PI scheme futile without professional status: academic

A professional indemnity (PI) insurance scheme, similar to the one used in law, would not work in financial planning because it is not a profession, a leading academic has said.

Speaking as part of a panel at the Financial Services Council Leaders Summit, professor Pamela Hanrahan, a financial services law expert from the University of NSW, said risk mitigation strategies could not be easily transplanted without the professional architecture to support it.

“The difference in a profession is that the professional body can put in place mitigation strategies like continuous professional education, risk management through the Law Society, and so on,” she said.

Without a code of ethics in place or a system to check industry participants’ PI insurance status, she questioned how it could be applied.

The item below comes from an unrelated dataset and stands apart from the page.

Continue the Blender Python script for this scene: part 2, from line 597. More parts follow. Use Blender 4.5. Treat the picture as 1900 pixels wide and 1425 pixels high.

“If you’re trying to export the professional indemnity/fidelity model to an industry that is not a profession… how do you do that? Can you make an insurance-type solution around an industry that doesn’t [have its] own body and doesn’t have any of the professional architecture around risk mitigation strategies?”

In response, fellow panelist Shane Tregillis, Financial Ombudsman Service chief ombudsman, said a code of ethics and professional standards were in the pipeline, to which Hanrahan replied “sure in 2024”.

Tregillis responded: “There are codes of practice. To me it’s a defeatist argument to say, ‘We’ve got to wait until ASIC gets involved. I do think the industry can step up; the FPA for example, has stepped up in terms of looking at PI and other issues in professional standards. “It is a fragmented industry, it’s not quite so easy.

“We support the mitigation measures designed to reduce the claims occurring. If we don’t get there, we will all fail.”